In Brief – California Attorney General Rob Bonta has asked a state judge to issue a preliminary injunction against Amazon blocking the company from penalizing third-party sellers who offer items on other platforms such as eBay and Walmart for lower prices. Bonta alleges that Amazon and rival third-party retailers agreed to raise prices or withhold products on competitor sites that charge lower fees to prevent the ecommerce giant from being undercut. The state argues that third-party merchants who resisted Amazon’s pricing demands risked losing access to the Amazon “Buy Box,” the prominent purchase feature that accounts for most sales on Amazon’s platform. The state’s antitrust lawsuitfiled more than three years ago, is scheduled for trial in early 2027. Amazon said its agreements with merchants are lawful, industry-standard, and ultimately beneficial to consumers. The trial for the lawsuit is scheduled for January 2027.

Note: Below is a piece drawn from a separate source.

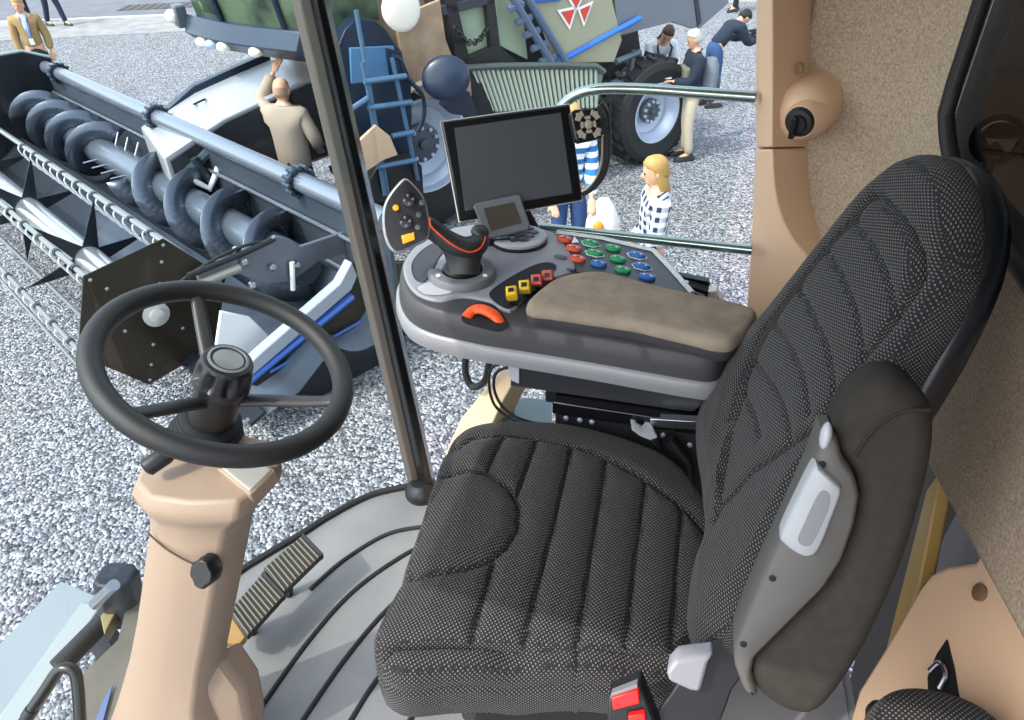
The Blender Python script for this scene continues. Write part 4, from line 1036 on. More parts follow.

Context – The California AG lawsuit targets Amazon pricing policies described as “price parity” or “price fixing” that have been in the crosshairs of competition regulators for years. Amazon argues that they simply push third-party sellers to lower their prices on Amazon, which benefits shoppers on the platform. Critics respond that Amazon penalize third-party sellers who want to sell their goods for lower prices on other platforms that charge lower seller fees to reduce low price competition to sales on Amazon. Price parity tactics are especially problematic because Amazon fees often reach 50% and it is the dominant online marketplace in many major markets. Sellers that could offer lower prices to shoppers on other platforms that charge them lower fees won’t risk losing sales to Amazon’s Buy Box penalties. Amazon’s pricing practices are the subject of class action lawsuits in US federal court and in the UK, are part of the US FTC’s major antitrust case, a federal antitrust lawsuit by defunct low-fee online marketplace Zulily, and a recent antitrust order and €59 million fine from Germany’s competition authority.